Spain's economy minister said Europe's debt markets were not functioning properly and investors outside the eurozone had no confidence in the euro project.

"There are no (debt) operations between nations in the monetary union and practically the only demand for Italian debt comes from Italians," Luis de Guindos was quoted as saying in Spanish newspaper La Vanguardia.

"A similar thing is happening in France and Spain."

Analysts agree there is little more Spain can do besides the reform work and austerity measures it is already committed to.

"The main challenge is to restore foreign investor confidence in Spain's sovereign paper, with the markets increasingly demanding a "game-changing" response from the EU/ECB to the latest phase of the crisis," said Raj Badiani, economist at consultancy IHS Global Insight.

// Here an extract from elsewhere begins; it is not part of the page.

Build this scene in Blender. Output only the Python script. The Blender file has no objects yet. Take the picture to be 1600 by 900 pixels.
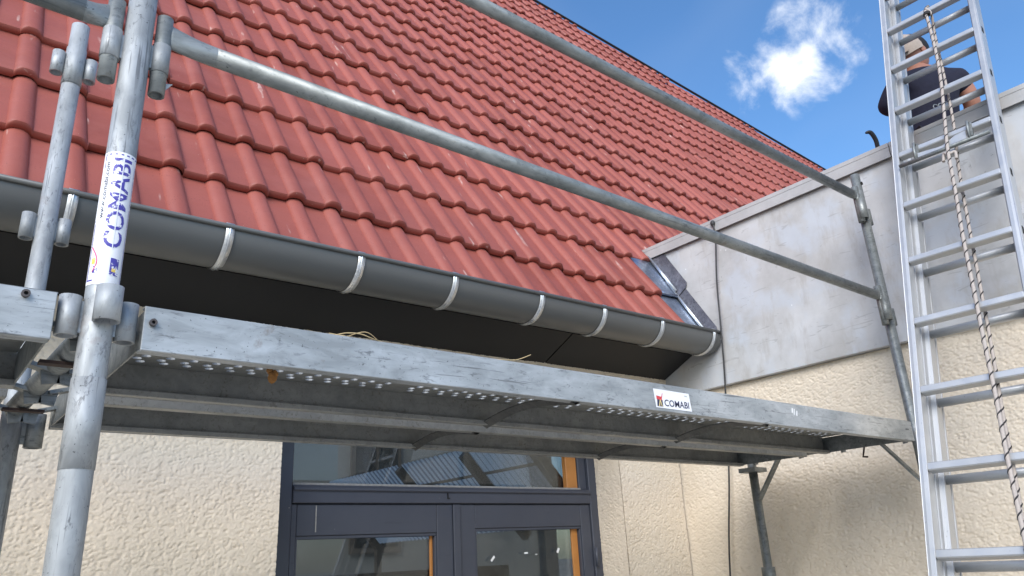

The short-term debt sale preceded auctions of up to €3bn of medium- and longer-dated bonds tomorrow, when the Treasury will sell paper maturing in 2014, 2017, and 2019.

Orlando Green, strategist at Credit Agricole, said the sales were likely to go well, but would again come at a price.

"Spain cannot continue to pay such high levels for its debt indefinitely.

"If yields do not fall it could bring into doubt the debt sustainability of the country," he said.

Domestic banks likely sucked up the bulk of the €3.56bn sold yesterday, although analysts and market makers said they could be reaching a limit for absorbing sovereign bonds.